Other bright spots from the public events at Squaw were the published alumni readings by Amy Franklin-Willis, who wrote The Lost Saints of Tennessee (Atlantic-Monthly Press, 2012) and Alison Singh Gee, from her memoir, Where the Peacocks Sing: A Palace, A Prince, and the Search for Home (St. Martin’s, 2013)
Amy, as it turned out, is a good friend of Squaw alum and novelist Christina Meldrum and Alison is friends with Squaw alum and dear friend Dora Calott Wang, author of the wonderful memoir, The Kitchen Shink: A Psychiatrist’s Reflections on Healing in a Changing World (Riverhead, 2011)
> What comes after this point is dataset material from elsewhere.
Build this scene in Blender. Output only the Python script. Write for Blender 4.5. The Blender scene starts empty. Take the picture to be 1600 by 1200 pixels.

Other highlights were screenwriter Gill Dennis’s craft talk on “Finding the Story.” It was just as inspiring as it was the first time I heard it almost a decade ago. Between panels, I had the chance to sit down with Gill, documentary filmmaker Christopher Beaver, and Martin J. Smith, a longtime editor and journalist in the L.A. area and author most recently of The Wild Duck Chase: Inside the Strange and Wonderful World of the Federal Duck Stamp Contest, was a pleasure: Marty and I many years ago overlapped as reporters at the Orange County Register.
I also met the well-known Hawaiian singer and author Waimea Williams, who gave a craft talk on Saturday titled “How To Be Your Own Editor.” She is the author most recently of Aloha, Mozart (Luminis Books, 2012) and, as it turned out, have friends in common in Hawaii. In western literary circles, the circle of Squaw alums is very large indeed.